- **Instruction**
Look at the entries below and reproduce them exactly.

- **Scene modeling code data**
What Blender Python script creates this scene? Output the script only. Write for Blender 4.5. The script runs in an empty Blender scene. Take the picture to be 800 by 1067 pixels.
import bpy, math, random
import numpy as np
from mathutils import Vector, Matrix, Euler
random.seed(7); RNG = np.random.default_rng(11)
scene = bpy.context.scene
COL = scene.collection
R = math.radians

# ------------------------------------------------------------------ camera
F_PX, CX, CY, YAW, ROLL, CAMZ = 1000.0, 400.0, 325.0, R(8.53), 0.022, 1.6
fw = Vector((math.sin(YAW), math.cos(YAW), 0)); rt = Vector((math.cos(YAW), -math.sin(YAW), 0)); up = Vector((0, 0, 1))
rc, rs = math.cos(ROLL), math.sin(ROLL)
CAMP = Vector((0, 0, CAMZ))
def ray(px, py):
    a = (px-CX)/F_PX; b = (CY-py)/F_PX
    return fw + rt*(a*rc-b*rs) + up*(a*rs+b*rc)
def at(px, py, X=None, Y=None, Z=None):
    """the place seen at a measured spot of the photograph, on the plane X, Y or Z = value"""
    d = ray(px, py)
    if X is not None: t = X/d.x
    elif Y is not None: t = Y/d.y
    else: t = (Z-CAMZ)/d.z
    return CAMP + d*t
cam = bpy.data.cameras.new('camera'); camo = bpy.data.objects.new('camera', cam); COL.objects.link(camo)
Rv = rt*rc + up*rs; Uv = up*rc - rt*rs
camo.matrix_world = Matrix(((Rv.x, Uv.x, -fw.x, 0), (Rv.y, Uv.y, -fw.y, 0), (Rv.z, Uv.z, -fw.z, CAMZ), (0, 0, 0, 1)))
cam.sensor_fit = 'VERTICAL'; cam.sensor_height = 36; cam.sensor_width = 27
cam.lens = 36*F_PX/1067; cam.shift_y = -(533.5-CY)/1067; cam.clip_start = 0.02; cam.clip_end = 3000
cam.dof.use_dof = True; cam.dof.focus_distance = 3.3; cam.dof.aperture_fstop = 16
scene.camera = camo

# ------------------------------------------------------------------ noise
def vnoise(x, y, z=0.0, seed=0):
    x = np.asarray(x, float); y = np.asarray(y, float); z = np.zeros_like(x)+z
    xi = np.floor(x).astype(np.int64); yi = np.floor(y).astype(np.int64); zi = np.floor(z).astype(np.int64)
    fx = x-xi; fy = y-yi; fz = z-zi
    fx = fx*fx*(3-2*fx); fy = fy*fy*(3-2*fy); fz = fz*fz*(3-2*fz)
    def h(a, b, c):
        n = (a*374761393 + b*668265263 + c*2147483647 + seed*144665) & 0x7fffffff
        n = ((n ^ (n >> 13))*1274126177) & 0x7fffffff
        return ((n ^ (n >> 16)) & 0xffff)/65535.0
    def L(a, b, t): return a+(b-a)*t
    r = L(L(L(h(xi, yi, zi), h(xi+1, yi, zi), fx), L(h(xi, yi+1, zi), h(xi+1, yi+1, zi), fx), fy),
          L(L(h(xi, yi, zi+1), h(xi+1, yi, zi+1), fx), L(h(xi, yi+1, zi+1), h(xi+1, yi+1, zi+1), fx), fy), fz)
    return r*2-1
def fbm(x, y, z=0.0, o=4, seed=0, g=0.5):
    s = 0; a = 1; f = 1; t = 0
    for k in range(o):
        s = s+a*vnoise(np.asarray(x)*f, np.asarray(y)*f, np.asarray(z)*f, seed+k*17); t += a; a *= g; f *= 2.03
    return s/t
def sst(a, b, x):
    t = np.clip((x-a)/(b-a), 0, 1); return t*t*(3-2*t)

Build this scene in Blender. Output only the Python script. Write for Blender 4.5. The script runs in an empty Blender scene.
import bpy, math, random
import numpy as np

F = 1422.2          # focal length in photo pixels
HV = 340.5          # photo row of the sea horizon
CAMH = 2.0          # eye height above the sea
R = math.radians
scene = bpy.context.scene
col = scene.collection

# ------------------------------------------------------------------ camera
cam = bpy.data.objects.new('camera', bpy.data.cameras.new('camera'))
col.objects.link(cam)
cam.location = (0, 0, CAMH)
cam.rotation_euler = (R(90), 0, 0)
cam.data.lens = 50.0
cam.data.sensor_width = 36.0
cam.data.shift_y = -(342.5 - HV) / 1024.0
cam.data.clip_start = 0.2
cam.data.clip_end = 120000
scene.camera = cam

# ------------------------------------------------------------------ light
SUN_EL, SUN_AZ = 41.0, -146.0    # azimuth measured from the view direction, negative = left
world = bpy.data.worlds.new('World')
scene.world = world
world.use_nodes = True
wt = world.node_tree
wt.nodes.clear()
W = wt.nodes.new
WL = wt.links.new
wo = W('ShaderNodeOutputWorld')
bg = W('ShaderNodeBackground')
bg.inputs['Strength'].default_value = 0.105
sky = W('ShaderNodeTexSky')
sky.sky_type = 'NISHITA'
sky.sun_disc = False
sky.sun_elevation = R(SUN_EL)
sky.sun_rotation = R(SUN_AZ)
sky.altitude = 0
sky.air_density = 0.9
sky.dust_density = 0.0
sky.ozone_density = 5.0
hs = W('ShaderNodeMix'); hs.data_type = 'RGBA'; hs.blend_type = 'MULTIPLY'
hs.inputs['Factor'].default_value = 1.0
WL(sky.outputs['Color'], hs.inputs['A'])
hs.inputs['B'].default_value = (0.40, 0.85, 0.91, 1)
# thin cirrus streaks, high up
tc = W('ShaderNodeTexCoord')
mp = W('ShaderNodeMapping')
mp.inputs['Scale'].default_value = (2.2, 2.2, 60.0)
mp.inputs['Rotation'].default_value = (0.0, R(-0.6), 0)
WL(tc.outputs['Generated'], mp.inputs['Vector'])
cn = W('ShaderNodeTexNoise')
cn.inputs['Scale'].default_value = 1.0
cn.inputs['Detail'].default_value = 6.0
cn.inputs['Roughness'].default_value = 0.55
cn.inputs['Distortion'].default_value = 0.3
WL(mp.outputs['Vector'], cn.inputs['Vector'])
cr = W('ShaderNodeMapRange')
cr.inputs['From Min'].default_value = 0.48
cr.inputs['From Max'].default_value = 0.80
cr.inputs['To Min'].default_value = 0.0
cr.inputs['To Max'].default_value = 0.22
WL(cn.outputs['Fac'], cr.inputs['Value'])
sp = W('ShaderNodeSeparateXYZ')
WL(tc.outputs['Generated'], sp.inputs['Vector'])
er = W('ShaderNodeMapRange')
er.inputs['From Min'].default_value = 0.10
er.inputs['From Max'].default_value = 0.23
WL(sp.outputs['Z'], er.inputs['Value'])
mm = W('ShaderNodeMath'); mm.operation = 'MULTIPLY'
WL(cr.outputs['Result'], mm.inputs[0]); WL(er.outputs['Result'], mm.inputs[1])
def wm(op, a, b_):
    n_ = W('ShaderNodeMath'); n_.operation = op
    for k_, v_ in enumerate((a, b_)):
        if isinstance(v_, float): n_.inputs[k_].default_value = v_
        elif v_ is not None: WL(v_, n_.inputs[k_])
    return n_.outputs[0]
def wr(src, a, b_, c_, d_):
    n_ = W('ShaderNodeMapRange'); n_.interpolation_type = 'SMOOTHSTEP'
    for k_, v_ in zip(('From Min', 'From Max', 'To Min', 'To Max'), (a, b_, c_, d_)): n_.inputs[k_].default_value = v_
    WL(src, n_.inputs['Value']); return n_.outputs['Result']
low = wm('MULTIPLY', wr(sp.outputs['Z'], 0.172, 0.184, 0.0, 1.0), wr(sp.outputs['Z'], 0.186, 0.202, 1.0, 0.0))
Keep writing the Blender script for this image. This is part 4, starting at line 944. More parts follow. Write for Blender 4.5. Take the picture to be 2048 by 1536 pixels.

- **Written answer**
What Blender Python script creates this scene? Output the script only. Write for Blender 4.5. The script runs in an empty Blender scene. Take the picture to be 800 by 1067 pixels.
import bpy, math, random
import numpy as np
from mathutils import Vector, Matrix, Euler
random.seed(7); RNG = np.random.default_rng(11)
scene = bpy.context.scene
COL = scene.collection
R = math.radians

# ------------------------------------------------------------------ camera
F_PX, CX, CY, YAW, ROLL, CAMZ = 1000.0, 400.0, 325.0, R(8.53), 0.022, 1.6
fw = Vector((math.sin(YAW), math.cos(YAW), 0)); rt = Vector((math.cos(YAW), -math.sin(YAW), 0)); up = Vector((0, 0, 1))
rc, rs = math.cos(ROLL), math.sin(ROLL)
CAMP = Vector((0, 0, CAMZ))
def ray(px, py):
    a = (px-CX)/F_PX; b = (CY-py)/F_PX
    return fw + rt*(a*rc-b*rs) + up*(a*rs+b*rc)
def at(px, py, X=None, Y=None, Z=None):
    """the place seen at a measured spot of the photograph, on the plane X, Y or Z = value"""
    d = ray(px, py)
    if X is not None: t = X/d.x
    elif Y is not None: t = Y/d.y
    else: t = (Z-CAMZ)/d.z
    return CAMP + d*t
cam = bpy.data.cameras.new('camera'); camo = bpy.data.objects.new('camera', cam); COL.objects.link(camo)
Rv = rt*rc + up*rs; Uv = up*rc - rt*rs
camo.matrix_world = Matrix(((Rv.x, Uv.x, -fw.x, 0), (Rv.y, Uv.y, -fw.y, 0), (Rv.z, Uv.z, -fw.z, CAMZ), (0, 0, 0, 1)))
cam.sensor_fit = 'VERTICAL'; cam.sensor_height = 36; cam.sensor_width = 27
cam.lens = 36*F_PX/1067; cam.shift_y = -(533.5-CY)/1067; cam.clip_start = 0.02; cam.clip_end = 3000
cam.dof.use_dof = True; cam.dof.focus_distance = 3.3; cam.dof.aperture_fstop = 16
scene.camera = camo

# ------------------------------------------------------------------ noise
def vnoise(x, y, z=0.0, seed=0):
    x = np.asarray(x, float); y = np.asarray(y, float); z = np.zeros_like(x)+z
    xi = np.floor(x).astype(np.int64); yi = np.floor(y).astype(np.int64); zi = np.floor(z).astype(np.int64)
    fx = x-xi; fy = y-yi; fz = z-zi
    fx = fx*fx*(3-2*fx); fy = fy*fy*(3-2*fy); fz = fz*fz*(3-2*fz)
    def h(a, b, c):
        n = (a*374761393 + b*668265263 + c*2147483647 + seed*144665) & 0x7fffffff
        n = ((n ^ (n >> 13))*1274126177) & 0x7fffffff
        return ((n ^ (n >> 16)) & 0xffff)/65535.0
    def L(a, b, t): return a+(b-a)*t
    r = L(L(L(h(xi, yi, zi), h(xi+1, yi, zi), fx), L(h(xi, yi+1, zi), h(xi+1, yi+1, zi), fx), fy),
          L(L(h(xi, yi, zi+1), h(xi+1, yi, zi+1), fx), L(h(xi, yi+1, zi+1), h(xi+1, yi+1, zi+1), fx), fy), fz)
    return r*2-1
def fbm(x, y, z=0.0, o=4, seed=0, g=0.5):
    s = 0; a = 1; f = 1; t = 0
    for k in range(o):
        s = s+a*vnoise(np.asarray(x)*f, np.asarray(y)*f, np.asarray(z)*f, seed+k*17); t += a; a *= g; f *= 2.03
    return s/t
def sst(a, b, x):
    t = np.clip((x-a)/(b-a), 0, 1); return t*t*(3-2*t)

Build this scene in Blender. Output only the Python script. Write for Blender 4.5. The script runs in an empty Blender scene.
import bpy, math, random
import numpy as np

F = 1422.2          # focal length in photo pixels
HV = 340.5          # photo row of the sea horizon
CAMH = 2.0          # eye height above the sea
R = math.radians
scene = bpy.context.scene
col = scene.collection

# ------------------------------------------------------------------ camera
cam = bpy.data.objects.new('camera', bpy.data.cameras.new('camera'))
col.objects.link(cam)
cam.location = (0, 0, CAMH)
cam.rotation_euler = (R(90), 0, 0)
cam.data.lens = 50.0
cam.data.sensor_width = 36.0
cam.data.shift_y = -(342.5 - HV) / 1024.0
cam.data.clip_start = 0.2
cam.data.clip_end = 120000
scene.camera = cam

# ------------------------------------------------------------------ light
SUN_EL, SUN_AZ = 41.0, -146.0    # azimuth measured from the view direction, negative = left
world = bpy.data.worlds.new('World')
scene.world = world
world.use_nodes = True
wt = world.node_tree
wt.nodes.clear()
W = wt.nodes.new
WL = wt.links.new
wo = W('ShaderNodeOutputWorld')
bg = W('ShaderNodeBackground')
bg.inputs['Strength'].default_value = 0.105
sky = W('ShaderNodeTexSky')
sky.sky_type = 'NISHITA'
sky.sun_disc = False
sky.sun_elevation = R(SUN_EL)
sky.sun_rotation = R(SUN_AZ)
sky.altitude = 0
sky.air_density = 0.9
sky.dust_density = 0.0
sky.ozone_density = 5.0
hs = W('ShaderNodeMix'); hs.data_type = 'RGBA'; hs.blend_type = 'MULTIPLY'
hs.inputs['Factor'].default_value = 1.0
WL(sky.outputs['Color'], hs.inputs['A'])
hs.inputs['B'].default_value = (0.40, 0.85, 0.91, 1)
# thin cirrus streaks, high up
tc = W('ShaderNodeTexCoord')
mp = W('ShaderNodeMapping')
mp.inputs['Scale'].default_value = (2.2, 2.2, 60.0)
mp.inputs['Rotation'].default_value = (0.0, R(-0.6), 0)
WL(tc.outputs['Generated'], mp.inputs['Vector'])
cn = W('ShaderNodeTexNoise')
cn.inputs['Scale'].default_value = 1.0
cn.inputs['Detail'].default_value = 6.0
cn.inputs['Roughness'].default_value = 0.55
cn.inputs['Distortion'].default_value = 0.3
WL(mp.outputs['Vector'], cn.inputs['Vector'])
cr = W('ShaderNodeMapRange')
cr.inputs['From Min'].default_value = 0.48
cr.inputs['From Max'].default_value = 0.80
cr.inputs['To Min'].default_value = 0.0
cr.inputs['To Max'].default_value = 0.22
WL(cn.outputs['Fac'], cr.inputs['Value'])
sp = W('ShaderNodeSeparateXYZ')
WL(tc.outputs['Generated'], sp.inputs['Vector'])
er = W('ShaderNodeMapRange')
er.inputs['From Min'].default_value = 0.10
er.inputs['From Max'].default_value = 0.23
WL(sp.outputs['Z'], er.inputs['Value'])
mm = W('ShaderNodeMath'); mm.operation = 'MULTIPLY'
WL(cr.outputs['Result'], mm.inputs[0]); WL(er.outputs['Result'], mm.inputs[1])
def wm(op, a, b_):
    n_ = W('ShaderNodeMath'); n_.operation = op
    for k_, v_ in enumerate((a, b_)):
        if isinstance(v_, float): n_.inputs[k_].default_value = v_
        elif v_ is not None: WL(v_, n_.inputs[k_])
    return n_.outputs[0]
def wr(src, a, b_, c_, d_):
    n_ = W('ShaderNodeMapRange'); n_.interpolation_type = 'SMOOTHSTEP'
    for k_, v_ in zip(('From Min', 'From Max', 'To Min', 'To Max'), (a, b_, c_, d_)): n_.inputs[k_].default_value = v_
    WL(src, n_.inputs['Value']); return n_.outputs['Result']
low = wm('MULTIPLY', wr(sp.outputs['Z'], 0.172, 0.184, 0.0, 1.0), wr(sp.outputs['Z'], 0.186, 0.202, 1.0, 0.0))
Keep writing the Blender script for this image. This is part 4, starting at line 944. More parts follow. Write for Blender 4.5. Take the picture to be 2048 by 1536 pixels.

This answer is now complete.